You can oppose him, accuse him, but read on and you realise why Gurdial despairs as he does. There isn’t any scope in this Punjab, no road ahead, no hope. That is what troubled him and that was why he spoke so emphatically. In his debut novel itself, Gurdial could see Punjab moving towards capitalism and how this would change everything. He was also changing. The relations between different parts of society were changing. Even language was changing. Getting neither excited nor depressed, as a writer and a bard of Punjab, he pondered upon the impact of this change on the future and felt an uneasiness that was almost visionary.

How can we not talk about Gurdial Singh’s language as we remember his literature? He used to say that his characters wear khadi, so how could their language be sophisticated? And because of this unsophistication, we can feel as we read his language, soak in the influence of Punjab’s Malwa region. His language, using the Malwa dialect, was simple and lyrical, carrying in words the culture and rituals of that part of Punjab.

Despite the farmer’s primacy in an agrarian economy, Gurdial Singh chose a farm hand to explain the change taking place in Punjab. He chose the voice of the marginalized, because there was a critical change taking place in the relationship between the farmhand and the famer. Punjabi literature witnessed this kind of sensitivity for the first time in Gurdial’s work. Dalits, for the first time as farmhands and as the marginalised, as those from the village, surfaced thanks to Gurdial Singh’s words. Punjab appears in a state of panic as a new economic order establishes itself. What happens to the Dalit in Punjab’s new economy is reflected in Gurdial’s two other works — Anhoe and Anhe Ghorey Da Daan. Slipping into the lives in these novels, we realise Gurdial’s anxieties are not glorifying feudalism. Instead, they are expressions of fear – fear that has proved itself valid with passing time.

In these two novels, you can deeply feel what capitalism has done to Dalits, to the marginalised. You can feel that reality in these works.

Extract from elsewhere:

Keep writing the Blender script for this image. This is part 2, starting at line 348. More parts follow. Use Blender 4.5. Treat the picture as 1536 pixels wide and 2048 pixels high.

Punjabi thinker Dr Surjit said about him— Marhi Da Deeva and Anhe Ghorey Da Daan challenge the established myths that say the capitalist process of development frees a Dalit from the feudalist system of villages, frees them from the evils of caste discrimination and gives the Dalit a fair and free chance of development. Especially in Punjab, capitalism changed the status of Dalits from contract labour to daily wage labour Siri to a daily wage labour who don’t have a sustainable source of income. In contrast, the days of feudalism and being a farm hand actually meant small earnings – which in turn meant they got freedom; a pathetic, humiliating version of freedom.

Gurdial’s novels show how closely he watched Punjab, how closely he heard the rhythms that oppressed Dalits and others. And for that, for his ability to understand their pain and tell their story in a way that remains relevant to us, I pay my obeisance to him.